Today Musharraf is important to Washington as long as Osama bin Laden is alive and kicking. The day Osama is either captured or killed and Al Qaeda becomes a forgotten name, Pakistan may come to realise that it has no one to depend upon except—and that may not at first be acceptable to the policy-makers in Islamabad—its good neighbour India.

In fact it is India alone that can help Pakistan grow. If it thinks it can depend upon China, it is again living in a make-believe world. True, China has helped Pakistan in the past and may continue to do so in the future as well. But Pakistan’s best bet is still India. The future beckons to Pakistan to make its peace with its eastern neighbour. After sixty years of unceasing hostilities if it still has not come to realise that war and terrorism against India will take it nowhere, it will only continue its downward slide into the fundamentalist abyss, despised and shunned by all progressive forces in the world. India’s phenomenal rise will continue, Pakistan or no Pakistan.

George Bush told Musharraf as much when he declined even to play a role in settling the Jammu and Kashmir issue. If by now Musharraf has not learnt that Pakistan has no more role to play in world affairs he has learnt nothing. Turn eastward to India for strength and enlightenment, Islamabad. That’s where the sun is rising.

1 Comments:

At 5/19/2006 03:10:00 PM, Anonymous Anonymous said...

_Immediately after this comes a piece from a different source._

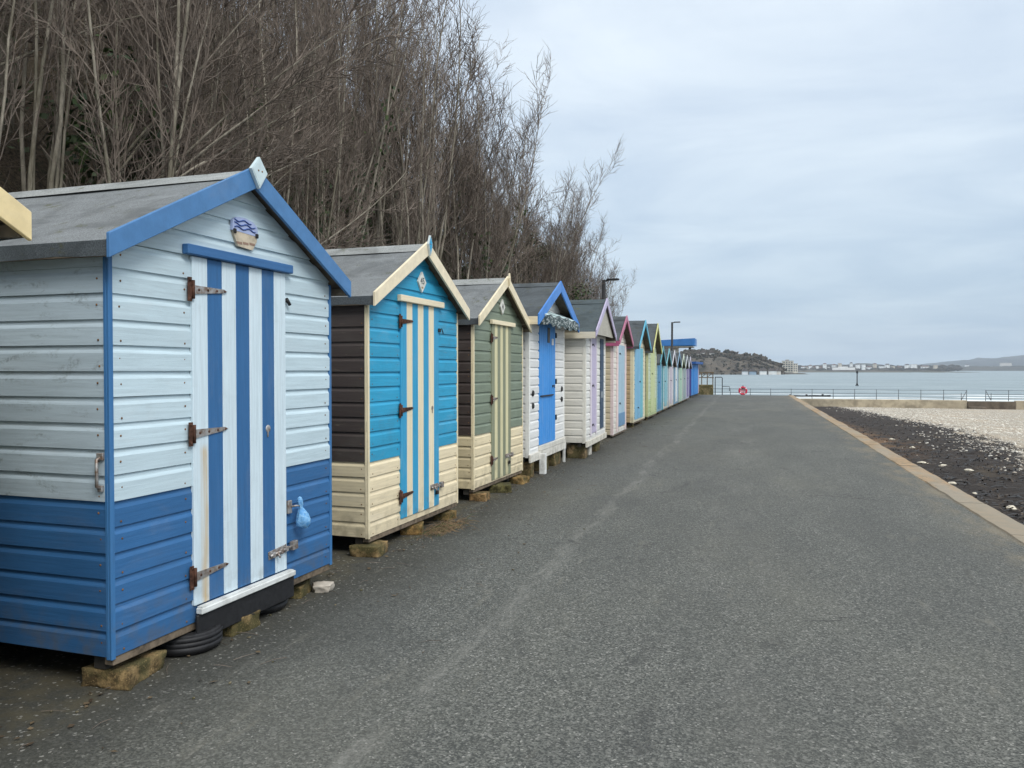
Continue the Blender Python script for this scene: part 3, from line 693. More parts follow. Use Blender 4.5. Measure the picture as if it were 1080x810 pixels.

The US is not god even though it might have a lot of economic and
military power. The US cannot simply stop China from proliferating without starting WWIII. The US cannot arrest Khan since Pakistan is not under direct US rule. Look at Iraq under US, the US has 100,000 troops armed with multi-billion dollar weapons yet is cannot impose its will on the population. The author is must understand the US is not an avatar of Vishnu.